• Given instruction
Narrow the data below down to the lines containing "continues".

• Entries shown

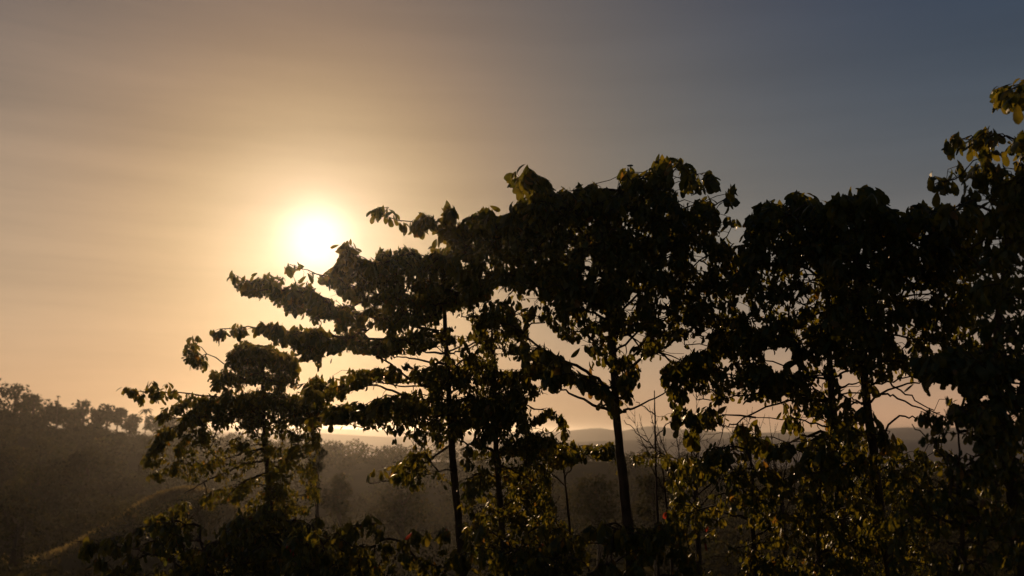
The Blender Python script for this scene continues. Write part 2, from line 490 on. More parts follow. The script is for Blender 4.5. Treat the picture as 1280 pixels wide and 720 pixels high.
def grow(name, label, D, trunk, paint, boughs, Rd=1.4, L=.2, nl=7, dens=1.0, group=None, tip=(-0.05, 1.3), twig_r=.0032,
         red=0, reach=1.0, npick=300, seed=1, keepgap=.06, trunk_sides=10, cat='tree', stem=.7, inner=.6, outer=1.02, clump=0.0):
    """one broad-leaved tree: trunk, branches, twigs, single leaves and the mass of its foliage.
    trunk/boughs: (px, py, width_px[, depth offset]) ; paint: (density, thickness or None, points)"""
    r_ = np.random.default_rng(seed)
    P = [at(p[0], p[1], D + (p[3] if len(p) > 3 else 0)) for p in trunk]
    rad = [p[2] / 2 * stem * D / FOC for p in trunk]
    zg = float(height(P[0][0], P[0][1])) - .15
    if P[0][2] > zg:
        d0 = (P[0] - P[1]) / -abs((P[0] - P[1])[2])          # keep leaning the way the stem leans
        foot = P[0] + d0 * (zg - P[0][2]) * -.0 + np.array([d0[0] * (zg - P[0][2]) * .5, 0, 0])
        foot[2] = zg
        P.insert(0, foot)
        rad.insert(0, rad[0] * 1.35)
    base_ = P[0].copy()
    root = thing(name, label, cat, base_, group)
    TP, TR = spline(P, rad, 26)
    TP[1:-1] += r_.normal(0, .004, (24, 3)) * [1, 1, 0]
    TR = TR * (1 + .04 * r_.normal(size=26))
    V, F = tubes([(TP, TR)], trunk_sides)
    mesh_obj('trunk', V, F, M_BARK, root)
    # skeleton nodes
    nodes = [TP[i] for i in range(4, 26)]
    nrad = [TR[i] for i in range(4, 26)]
    for bpts in boughs:
        dz = bpts[0] if not isinstance(bpts[0], tuple) else 0.0
        pts = [p for p in bpts if isinstance(p, tuple)]
        k = len(pts)
        Q = [at(p[0], p[1], D + dz * i / (k - 1)) for i, p in enumerate(pts)]
        # root the bough inside the trunk or the branch it comes from
        A = np.array(nodes)
        Q[0] = A[np.argmin(np.linalg.norm(A - Q[0], axis=1))] * .8 + Q[0] * .2
        w0, w1 = pts[0][2] if len(pts[0]) > 2 else 5, pts[-1][2] if len(pts[-1]) > 2 else 2
        rr = np.linspace(w0 * .8, w1 * .85, k) / 2 * D / FOC
        BP, BR = spline(Q, rr, max(8, k * 4))
        BP[1:-1] += r_.normal(0, .012, (len(BP) - 2, 3))
        V, F = tubes([(BP, BR)], 7)
        mesh_obj('branch', V, F, M_BARK, root)
        nodes += list(BP[2:])
        nrad += list(BR[2:])
    # leafy shoots: positions drawn from the painted crown
    den = np.zeros(CXX.shape)
    for d_, th, pts in paint:
        m = poly_mask(pts) if th is None else band_mask(th * .95, [(x, y - 2) for x, y in pts])
        if th is not None and len(pts) > 1:
            d_ = d_ * .66
        den[m] = np.maximum(den[m], d_)
    # ragged crown edge: the painted outline is shaken by a few pixels before it is filled
    wob = []
    for wl in (5, 5):
        z = r_.normal(size=CXX.shape)
        for _ in range(2):
            z = np.apply_along_axis(lambda v: np.convolve(v, np.ones(wl) / wl, 'same'), 0, z)
            z = np.apply_along_axis(lambda v: np.convolve(v, np.ones(wl) / wl, 'same'), 1, z)
        wob.append(z / z.std() * 1.25)
    II, JJ = np.indices(CXX.shape)
    den = den[np.clip((II + wob[0]).round().astype(int), 0, CH - 1), np.clip((JJ + wob[1]).round().astype(int), 0, CW - 1)]
    core = den > 0
    for sh in ((1, 0), (-1, 0), (0, 1), (0, -1)):
        core &= np.roll(den > 0, sh, (0, 1))
    den = den * np.where(core, 1.0, .35)
    allow = (den > 0) & ~gap
    den = den * ~gap
    solid = (den >= .97) & (not clump)
    # clumps and small openings between the shoots
    fld = np.zeros(CXX.shape)
    for wl, amp in ((3, 1.0), (7, .55)):
        z = r_.normal(size=CXX.shape)
        kx = np.ones(wl) / wl
        for _ in range(2):
            z = np.apply_along_axis(lambda v: np.convolve(v, kx, 'same'), 0, z)
            z = np.apply_along_axis(lambda v: np.convolve(v, kx, 'same'), 1, z)
        fld += amp * z / z.std()
    fld /= 1.14
    if clump:
        z = r_.normal(size=CXX.shape)
        for wl, ax_ in ((9, 0), (9, 0), (19, 1), (19, 1)):         # flat tiers of leaves
            z = np.apply_along_axis(lambda v: np.convolve(v, np.ones(wl) / wl, 'same'), ax_, z)
        fld += clump * z / z.std()
    den = den * np.clip(1.0 + fld * (.42 + .5 * (1 - den)) , .03, 2.2)
    px2m = D / FOC
    den = np.where(solid, np.maximum(den, .8) * 1.18, den)
    per_cell = den ** 1.7 * dens * (CELL * px2m) ** 2 * 370.0
    cnt = r_.poisson(per_cell)
    jj = np.repeat(np.arange(CXX.size), cnt.ravel())
    ax = CXX.ravel()[jj] + r_.uniform(-CELL, CELL, len(jj)) * .5
    ay = CYY.ravel()[jj] + r_.uniform(-CELL, CELL, len(jj)) * .5
    xs_ = np.array([p[0] for p in trunk])
    ys_ = np.array([p[1] for p in trunk])
    o_ = np.argsort(ys_)
    tx = np.interp(ay, ys_[o_], xs_[o_])
    side = np.abs(ax - tx)
    half = max(40.0, np.percentile(side, 98)) if len(side) else 40.0
    off = r_.uniform(-1, 1, len(ax)) * Rd * np.sqrt(np.clip(1 - (side / half) ** 2, .06, 1))
    A = np.array([at(x, y, D + o) for x, y, o in zip(ax, ay, off)])
    # connect every shoot to the nearest wood that is closer to the trunk
    order = np.argsort(side / half + np.abs(off) / Rd * .5)
    NP = np.empty((len(nodes) + len(A) * 1, 3))
    NP[:len(nodes)] = nodes
    n = len(nodes)
    n_sk = n
    par = np.full(len(NP), -1)
    for q in order:
        dlt = NP[:n] - A[q]
        dist = np.sqrt(dlt[:, 0] ** 2 + dlt[:, 1] ** 2 + (dlt[:, 2] * 1.5) ** 2) + (np.arange(n) < n_sk) * -.05
        k = int(np.argmin(dist))
        NP[n] = A[q]
        par[n] = k
        n += 1
    load = np.ones(len(NP))
    for k in range(n - 1, n_sk - 1, -1):
        if par[k] >= 0:
            load[par[k]] += load[k]
    paths = []
    for k in range(n_sk, n):
        a, b = NP[par[k]], NP[k]
        mid = (a + b) / 2 + r_.normal(0, .03, 3) * np.linalg.norm(b - a) * 2 + [0, 0, .02]
        r1 = twig_r * load[k] ** .38
        r0 = min(r1 * 1.25, twig_r * load[par[k]] ** .38 if par[k] >= n_sk else r1 * 1.4)
        paths.append((np.array([a, mid, b]), np.array([r0, (r0 + r1) / 2, r1 * .8])))
    if paths:
        V, F = tubes(paths, 4)
        mesh_obj('twigs', V, F, M_TWIG, root, 'stuff')
    # leaves: drooping whorls
    nleaf = r_.integers(nl - 2, nl + 3, len(A))
    ci = np.repeat(np.arange(len(A)), nleaf)
    n = len(ci)
    up_free = 1.0 - at_cell(ax, ay - 16, allow.astype(float))      # shoots reaching out of the crown
    lf_free = 1.0 - at_cell(ax - 16, ay, allow.astype(float))
    shoot = inner + (outer - inner) * np.clip(up_free + .6 * lf_free, 0, 1)
    az = r_.uniform(0, 2 * math.pi, n)
    pitch = -r_.uniform(tip[0], tip[1], n)
    roll = r_.normal(0, .45, n)
    ln = .88 * L * r_.uniform(.6, 1.15, n) * np.repeat(r_.uniform(.8, 1.15, len(A)) * shoot, nleaf)
    pos = A[ci] + r_.normal(0, .035, (n, 3)) * (L / .2)
    tm = r_.integers(0, len(TEMPL), n)
    Rm = leaf_rot(az, pitch, roll)
    TV = np.array([t[0] for t in TEMPL])[tm] * ln[:, None, None]
    WV = np.einsum('nij,nkj->nki', Rm, TV) + pos[:, None, :]
    tipx, tipy = proj(WV[:, 13])
    midx, midy = proj(WV[:, 5])
    allow_d = band_grow(band_grow(band_grow(allow))) & ~gap
    bad = at_cell(tipx, tipy, gap) | ~at_cell(midx, midy, allow_d)
    keep = ~bad | (r_.random(n) < keepgap)
    WV, tm, pos, ln, Rm, tipx, tipy, midx, midy = [v[keep] for v in (WV, tm, pos, ln, Rm, tipx, tipy, midx, midy)]
    n = len(WV)
    LEAFCOUNT.append((name, n))
    # the leaves that can be picked out one by one: where they lie loosest against what is behind
    cell = 12
    H = np.zeros((80, 130))
    hx = np.clip((midx / cell).astype(int), 0, 129)
    hy = np.clip((midy / cell).astype(int), 0, 79)
    np.add.at(H, (hy, hx), 1)
    Hs = H.copy()
    Hs[1:] += H[:-1] * .5
    Hs[:-1] += H[1:] * .5
    infr = (midx > 0) & (midx < 1280) & (midy > 0) & (midy < 720)
    score = Hs[hy, hx] + (~infr) * 1e4 + WV[:, 5, 1] * .6 - ln * 20
    pick = np.zeros(n, bool)
    pick[np.argsort(score)[:npick]] = infr[np.argsort(score)[:npick]]
    picks = np.where(pick)[0]
    reds = set(r_.choice(picks, min(red, len(picks)), replace=False).tolist()) if red and len(picks) else set()
    for q in picks:
        o = bpy.data.objects.new('leaf', (RED_MESH if q in reds else LEAF_MESH)[tm[q]])
        m4 = Matrix.Identity(4)
        for a in range(3):
            for b in range(3):
                m4[a][b] = Rm[q][a][b] * ln[q]
            m4[a][3] = pos[q][a] - base_[a]
        o.matrix_basis = m4
        o.parent = root
        COL.objects.link(o)
    rest = ~pick
    V = WV[rest].reshape(-1, 3)
    if len(V):
        F = (LT[None] + (np.arange(rest.sum()) * 14)[:, None, None]).reshape(-1, 3)
        mesh_obj('foliage', V, F, M_LEAF, root, 'stuff')
    return root
def band_grow(m):
    g = m.copy()
    for _ in range(1):
        h = g.copy()
        h[1:] |= g[:-1]
        h[:-1] |= g[1:]
        h[:, 1:] |= g[:, :-1]
        h[:, :-1] |= g[:, 1:]
        g = h
    return g
LEAFCOUNT = []
LEAF_MESH, RED_MESH = [], []
for lst, m in ((LEAF_MESH, M_LEAF), (RED_MESH, M_RED)):
    for V, T in TEMPL:
        o = mesh_obj('leaf', V, T, m)
        lst.append(o.data)
        bpy.data.objects.remove(o)

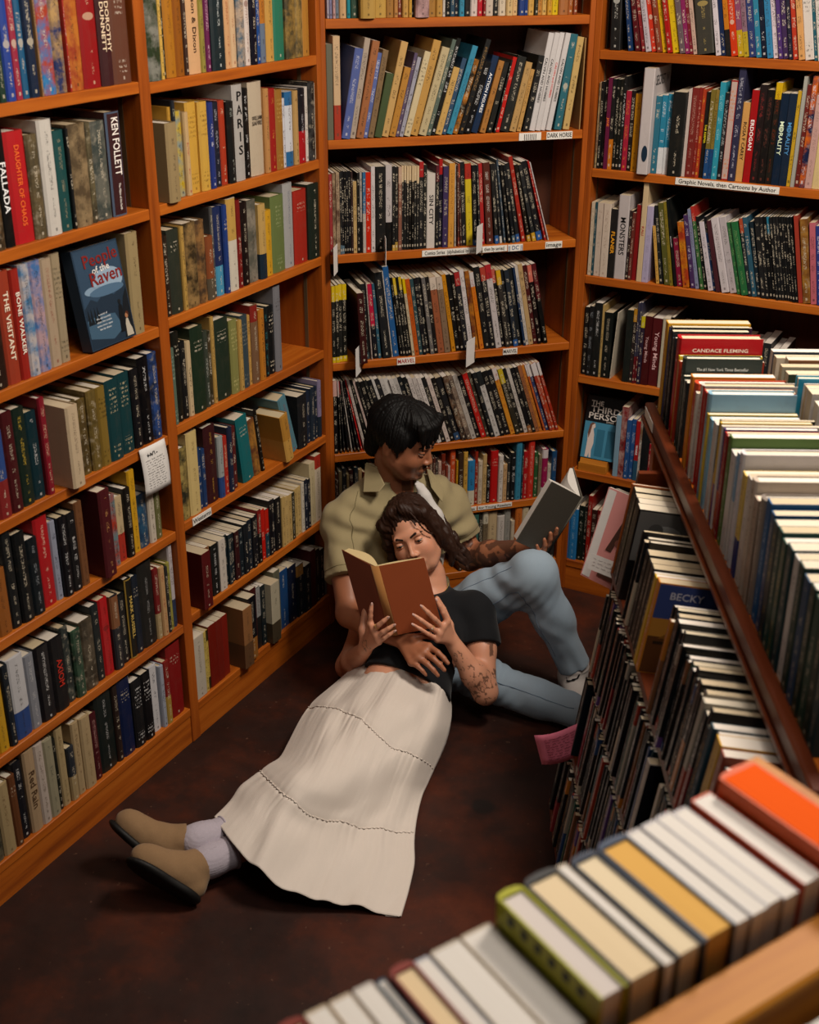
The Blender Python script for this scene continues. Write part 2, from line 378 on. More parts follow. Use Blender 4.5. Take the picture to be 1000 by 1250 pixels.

• Solution
The Blender Python script for this scene continues. Write part 2, from line 490 on. More parts follow. The script is for Blender 4.5. Treat the picture as 1280 pixels wide and 720 pixels high.
The Blender Python script for this scene continues. Write part 2, from line 378 on. More parts follow. Use Blender 4.5. Take the picture to be 1000 by 1250 pixels.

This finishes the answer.